- **Information shown**
↓↓↓

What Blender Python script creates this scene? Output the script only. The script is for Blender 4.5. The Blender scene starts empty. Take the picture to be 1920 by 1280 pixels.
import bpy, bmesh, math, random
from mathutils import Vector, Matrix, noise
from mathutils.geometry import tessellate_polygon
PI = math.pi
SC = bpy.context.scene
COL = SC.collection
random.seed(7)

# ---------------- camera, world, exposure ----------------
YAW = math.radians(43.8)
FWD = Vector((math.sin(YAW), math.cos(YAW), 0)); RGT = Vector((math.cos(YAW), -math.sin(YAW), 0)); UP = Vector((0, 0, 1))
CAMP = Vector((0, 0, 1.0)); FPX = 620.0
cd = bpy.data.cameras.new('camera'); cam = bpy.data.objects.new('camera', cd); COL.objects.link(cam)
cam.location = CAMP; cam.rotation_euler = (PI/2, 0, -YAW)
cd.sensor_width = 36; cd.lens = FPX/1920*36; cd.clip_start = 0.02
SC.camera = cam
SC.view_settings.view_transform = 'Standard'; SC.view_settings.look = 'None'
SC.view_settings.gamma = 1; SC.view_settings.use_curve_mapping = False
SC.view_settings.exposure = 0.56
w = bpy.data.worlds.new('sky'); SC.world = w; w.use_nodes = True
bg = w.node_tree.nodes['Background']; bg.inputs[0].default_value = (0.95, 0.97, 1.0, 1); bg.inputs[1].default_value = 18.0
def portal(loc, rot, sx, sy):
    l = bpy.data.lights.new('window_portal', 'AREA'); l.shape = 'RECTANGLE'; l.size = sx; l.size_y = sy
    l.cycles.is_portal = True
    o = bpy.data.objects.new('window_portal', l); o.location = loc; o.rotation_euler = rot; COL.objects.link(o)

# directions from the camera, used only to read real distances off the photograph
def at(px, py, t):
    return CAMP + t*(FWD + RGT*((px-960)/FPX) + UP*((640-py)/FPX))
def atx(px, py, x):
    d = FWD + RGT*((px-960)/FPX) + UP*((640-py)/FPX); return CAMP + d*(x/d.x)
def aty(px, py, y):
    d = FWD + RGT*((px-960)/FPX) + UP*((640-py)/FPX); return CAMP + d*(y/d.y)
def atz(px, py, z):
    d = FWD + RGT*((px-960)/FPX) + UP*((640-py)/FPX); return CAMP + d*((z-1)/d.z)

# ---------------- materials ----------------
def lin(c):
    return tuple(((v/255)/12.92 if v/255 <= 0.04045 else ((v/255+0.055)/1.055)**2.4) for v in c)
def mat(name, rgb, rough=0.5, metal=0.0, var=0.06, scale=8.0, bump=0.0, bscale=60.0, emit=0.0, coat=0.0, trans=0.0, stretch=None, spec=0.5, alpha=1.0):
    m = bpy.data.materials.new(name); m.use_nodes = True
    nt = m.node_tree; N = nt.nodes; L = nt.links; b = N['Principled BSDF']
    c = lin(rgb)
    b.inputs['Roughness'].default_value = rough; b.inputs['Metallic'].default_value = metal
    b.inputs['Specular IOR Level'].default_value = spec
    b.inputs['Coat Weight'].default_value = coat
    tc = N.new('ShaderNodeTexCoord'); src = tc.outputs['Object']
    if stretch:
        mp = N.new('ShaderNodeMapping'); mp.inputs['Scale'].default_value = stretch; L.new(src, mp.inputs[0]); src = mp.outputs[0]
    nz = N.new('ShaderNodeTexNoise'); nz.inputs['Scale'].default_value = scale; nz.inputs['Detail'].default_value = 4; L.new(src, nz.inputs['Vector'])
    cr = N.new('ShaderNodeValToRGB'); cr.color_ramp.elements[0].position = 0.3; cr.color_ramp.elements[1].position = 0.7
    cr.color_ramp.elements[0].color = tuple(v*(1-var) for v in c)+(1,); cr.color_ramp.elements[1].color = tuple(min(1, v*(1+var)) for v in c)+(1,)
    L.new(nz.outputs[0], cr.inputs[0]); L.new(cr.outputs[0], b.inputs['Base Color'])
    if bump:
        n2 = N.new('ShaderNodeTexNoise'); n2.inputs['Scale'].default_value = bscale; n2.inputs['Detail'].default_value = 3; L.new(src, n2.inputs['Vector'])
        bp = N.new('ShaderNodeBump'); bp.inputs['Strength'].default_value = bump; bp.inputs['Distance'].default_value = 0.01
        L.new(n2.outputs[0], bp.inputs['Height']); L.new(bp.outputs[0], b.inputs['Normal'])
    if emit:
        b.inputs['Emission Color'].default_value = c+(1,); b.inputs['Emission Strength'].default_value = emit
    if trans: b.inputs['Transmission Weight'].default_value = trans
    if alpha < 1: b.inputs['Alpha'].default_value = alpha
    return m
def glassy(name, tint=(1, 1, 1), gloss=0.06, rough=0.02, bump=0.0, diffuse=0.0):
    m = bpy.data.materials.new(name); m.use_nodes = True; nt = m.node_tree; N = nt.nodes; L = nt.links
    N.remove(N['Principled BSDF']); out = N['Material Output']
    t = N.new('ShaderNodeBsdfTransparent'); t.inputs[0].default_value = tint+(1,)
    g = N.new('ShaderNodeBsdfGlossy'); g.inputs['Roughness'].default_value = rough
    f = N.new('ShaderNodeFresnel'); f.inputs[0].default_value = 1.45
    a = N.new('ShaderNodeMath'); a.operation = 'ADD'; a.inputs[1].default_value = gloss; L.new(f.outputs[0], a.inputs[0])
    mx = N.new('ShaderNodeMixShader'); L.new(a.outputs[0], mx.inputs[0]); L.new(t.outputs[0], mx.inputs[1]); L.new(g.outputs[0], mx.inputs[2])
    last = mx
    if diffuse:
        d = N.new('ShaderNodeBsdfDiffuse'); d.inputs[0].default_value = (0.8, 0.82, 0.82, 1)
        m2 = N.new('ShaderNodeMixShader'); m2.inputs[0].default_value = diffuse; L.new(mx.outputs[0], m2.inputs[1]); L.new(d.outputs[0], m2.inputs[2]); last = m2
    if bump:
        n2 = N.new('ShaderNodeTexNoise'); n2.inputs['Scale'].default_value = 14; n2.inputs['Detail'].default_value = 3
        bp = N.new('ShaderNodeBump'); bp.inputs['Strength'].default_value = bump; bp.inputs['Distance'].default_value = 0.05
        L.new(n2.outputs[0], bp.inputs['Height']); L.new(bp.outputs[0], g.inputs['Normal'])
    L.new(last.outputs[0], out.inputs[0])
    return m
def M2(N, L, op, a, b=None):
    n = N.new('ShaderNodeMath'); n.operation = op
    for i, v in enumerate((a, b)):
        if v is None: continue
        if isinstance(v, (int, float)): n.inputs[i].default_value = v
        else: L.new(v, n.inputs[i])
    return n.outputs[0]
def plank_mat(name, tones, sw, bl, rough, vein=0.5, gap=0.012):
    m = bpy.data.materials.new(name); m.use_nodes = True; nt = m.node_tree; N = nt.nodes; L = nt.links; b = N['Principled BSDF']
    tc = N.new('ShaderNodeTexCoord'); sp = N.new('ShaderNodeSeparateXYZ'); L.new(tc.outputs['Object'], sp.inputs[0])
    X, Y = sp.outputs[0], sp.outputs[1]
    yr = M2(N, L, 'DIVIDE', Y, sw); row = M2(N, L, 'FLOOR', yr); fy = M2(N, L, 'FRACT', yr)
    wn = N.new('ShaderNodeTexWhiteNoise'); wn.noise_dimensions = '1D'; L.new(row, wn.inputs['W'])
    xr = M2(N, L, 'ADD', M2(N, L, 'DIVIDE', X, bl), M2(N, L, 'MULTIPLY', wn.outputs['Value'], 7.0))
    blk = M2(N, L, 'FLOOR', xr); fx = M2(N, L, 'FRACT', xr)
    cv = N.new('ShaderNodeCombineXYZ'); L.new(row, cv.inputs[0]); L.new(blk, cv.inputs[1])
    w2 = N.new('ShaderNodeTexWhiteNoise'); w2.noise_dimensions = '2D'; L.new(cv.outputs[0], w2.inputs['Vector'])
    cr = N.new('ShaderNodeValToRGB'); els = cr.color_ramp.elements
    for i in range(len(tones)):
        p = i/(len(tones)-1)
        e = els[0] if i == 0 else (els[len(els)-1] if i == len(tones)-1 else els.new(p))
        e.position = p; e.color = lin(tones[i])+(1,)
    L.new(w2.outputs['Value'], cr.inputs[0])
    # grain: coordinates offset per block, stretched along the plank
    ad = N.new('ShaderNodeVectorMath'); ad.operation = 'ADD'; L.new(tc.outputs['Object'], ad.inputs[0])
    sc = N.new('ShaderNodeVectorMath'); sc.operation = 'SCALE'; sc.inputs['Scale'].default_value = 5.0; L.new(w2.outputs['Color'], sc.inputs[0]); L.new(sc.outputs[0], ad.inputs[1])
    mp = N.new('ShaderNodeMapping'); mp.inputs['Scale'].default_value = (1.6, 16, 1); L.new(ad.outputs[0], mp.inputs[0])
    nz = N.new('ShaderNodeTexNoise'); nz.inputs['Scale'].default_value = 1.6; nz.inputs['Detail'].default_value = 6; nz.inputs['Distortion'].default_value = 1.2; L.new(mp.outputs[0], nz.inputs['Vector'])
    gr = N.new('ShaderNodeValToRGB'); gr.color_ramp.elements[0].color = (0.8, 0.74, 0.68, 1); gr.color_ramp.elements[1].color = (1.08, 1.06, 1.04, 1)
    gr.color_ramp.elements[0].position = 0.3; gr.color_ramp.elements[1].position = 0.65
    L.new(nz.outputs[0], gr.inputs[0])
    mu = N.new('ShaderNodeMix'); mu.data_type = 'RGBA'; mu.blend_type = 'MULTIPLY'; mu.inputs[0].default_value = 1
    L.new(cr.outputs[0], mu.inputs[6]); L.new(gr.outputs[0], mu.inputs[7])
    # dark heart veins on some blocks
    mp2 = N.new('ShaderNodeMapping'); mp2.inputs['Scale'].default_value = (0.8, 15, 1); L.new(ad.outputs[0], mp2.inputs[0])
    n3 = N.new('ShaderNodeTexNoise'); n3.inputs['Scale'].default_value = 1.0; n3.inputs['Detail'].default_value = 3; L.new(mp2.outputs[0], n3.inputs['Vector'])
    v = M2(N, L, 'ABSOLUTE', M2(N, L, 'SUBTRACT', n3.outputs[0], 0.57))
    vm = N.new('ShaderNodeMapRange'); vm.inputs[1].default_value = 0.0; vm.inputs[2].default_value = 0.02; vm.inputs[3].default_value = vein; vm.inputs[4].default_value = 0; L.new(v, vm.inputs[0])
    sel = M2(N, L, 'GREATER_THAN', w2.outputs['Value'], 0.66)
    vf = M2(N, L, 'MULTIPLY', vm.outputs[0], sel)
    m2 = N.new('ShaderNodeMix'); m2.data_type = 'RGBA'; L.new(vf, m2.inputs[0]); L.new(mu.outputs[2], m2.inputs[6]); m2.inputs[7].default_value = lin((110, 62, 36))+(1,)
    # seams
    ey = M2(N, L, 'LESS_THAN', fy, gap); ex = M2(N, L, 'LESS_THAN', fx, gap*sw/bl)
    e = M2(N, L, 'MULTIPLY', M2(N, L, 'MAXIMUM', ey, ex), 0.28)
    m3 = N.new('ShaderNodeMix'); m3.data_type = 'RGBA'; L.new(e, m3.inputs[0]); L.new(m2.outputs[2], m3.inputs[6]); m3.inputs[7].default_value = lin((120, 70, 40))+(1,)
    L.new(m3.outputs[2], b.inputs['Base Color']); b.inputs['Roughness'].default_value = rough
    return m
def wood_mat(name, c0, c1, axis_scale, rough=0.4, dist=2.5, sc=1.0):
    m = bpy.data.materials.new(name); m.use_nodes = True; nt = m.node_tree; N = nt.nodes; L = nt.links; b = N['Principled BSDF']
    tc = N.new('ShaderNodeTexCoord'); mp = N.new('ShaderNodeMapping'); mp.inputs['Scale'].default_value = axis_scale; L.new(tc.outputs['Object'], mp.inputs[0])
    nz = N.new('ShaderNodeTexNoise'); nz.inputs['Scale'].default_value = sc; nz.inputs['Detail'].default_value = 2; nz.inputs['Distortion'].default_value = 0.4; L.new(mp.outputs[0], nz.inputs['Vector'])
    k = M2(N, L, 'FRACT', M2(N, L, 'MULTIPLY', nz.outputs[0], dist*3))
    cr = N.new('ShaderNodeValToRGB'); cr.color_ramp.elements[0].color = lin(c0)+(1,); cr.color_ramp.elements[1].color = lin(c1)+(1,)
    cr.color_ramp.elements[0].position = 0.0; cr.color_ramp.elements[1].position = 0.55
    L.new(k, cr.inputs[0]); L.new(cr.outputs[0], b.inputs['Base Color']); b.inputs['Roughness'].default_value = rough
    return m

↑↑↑

- **The exercise**
Gather, from the listing above, every line carrying the word "scene".

- **The result**
What Blender Python script creates this scene? Output the script only. The script is for Blender 4.5. The Blender scene starts empty. Take the picture to be 1920 by 1280 pixels.
SC = bpy.context.scene